During Argentina’s “Dirty War” of the late ’70s and early ’80s, Lorenza and Ramon, two passionate militants opposing Videla’s dictatorship, met and fell in love. Now, Lorenza and her son, Mateo, have come to Buenos Aires to find Ramon, Mateo’s father. Holed up in the same hotel room, mother and son share a common goal, yet are worlds apart on how they perceive it. For Lorenza, who came of age in the political ferment of the ’60s, it is intertwined with her past ideological and emotional anchors (or were they illusions?), while her postmodernist son, a child of the ’90s who couldn’t care less about politics or ideology, is looking for his actual father—not the idea of a father, but the Ramon of flesh and blood.
Anything goes as this volatile pair battle it out: hilarious misunderstandings, unsettling cruelty, and even a temptation to murder. In the end, they begin to come to a more truthful understanding of each other and their human condition.

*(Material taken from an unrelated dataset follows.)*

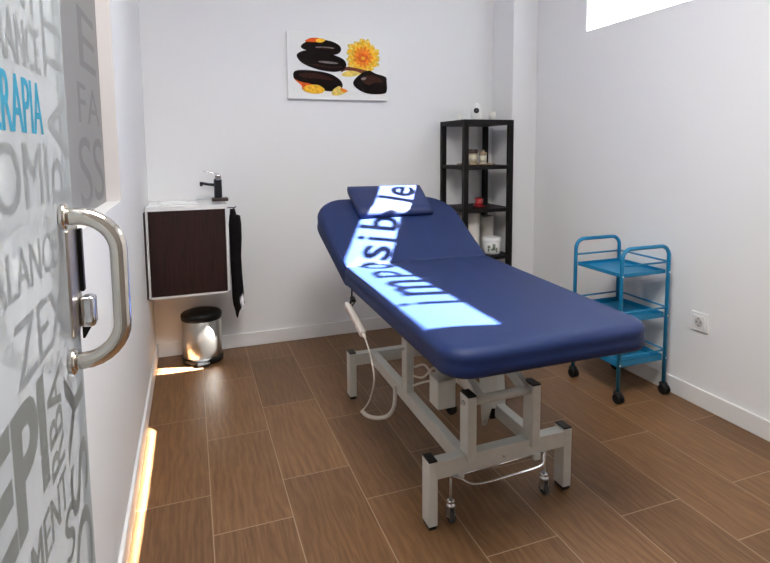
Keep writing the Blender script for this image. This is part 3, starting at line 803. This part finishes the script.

No Place for Heroes is an addition to that long tradition of the eternal odd couple—in works ranging from Waiting for Godot to Kiss of the Spider Woman—waiting for their fortunes to change, written by one of the most talented and internationally celebrated authors at work today.
PUBLISHERS WEEKLY
From Restrepo (Delirium) comes a surprisingly plain-faced novel of parenthood set in the aftermath of the Argentine Dirty War. A journalist and one-time revolutionary, Lorenza is returning to Buenos Aires in the late 1990s with her teenage son, Mateo. Both are looking for Ramo n Iribarren, a shadowy resistance leader and Mateo's father, with whom Lorenza spent the years of General Videla's junta distributing underground newspapers and frequenting apartment safe houses with toothpaste tubes filled with microfilm. As their search takes them deep into Argentina's recent past, Lorenza fills her impressionable son's head with tales of his troubled nativity, but Mateo has been brought up a member of a generation that may ultimately be beyond Lorenza's understanding. Restrepo is surefooted when it comes to depicting life during wartime, but the authenticity of that world is so starkly juxtaposed with her fumbling grasp of Mateo and youth culture that readers may wish that Restrepo had set the novel in the fascinating times that the characters seem largely content to relive.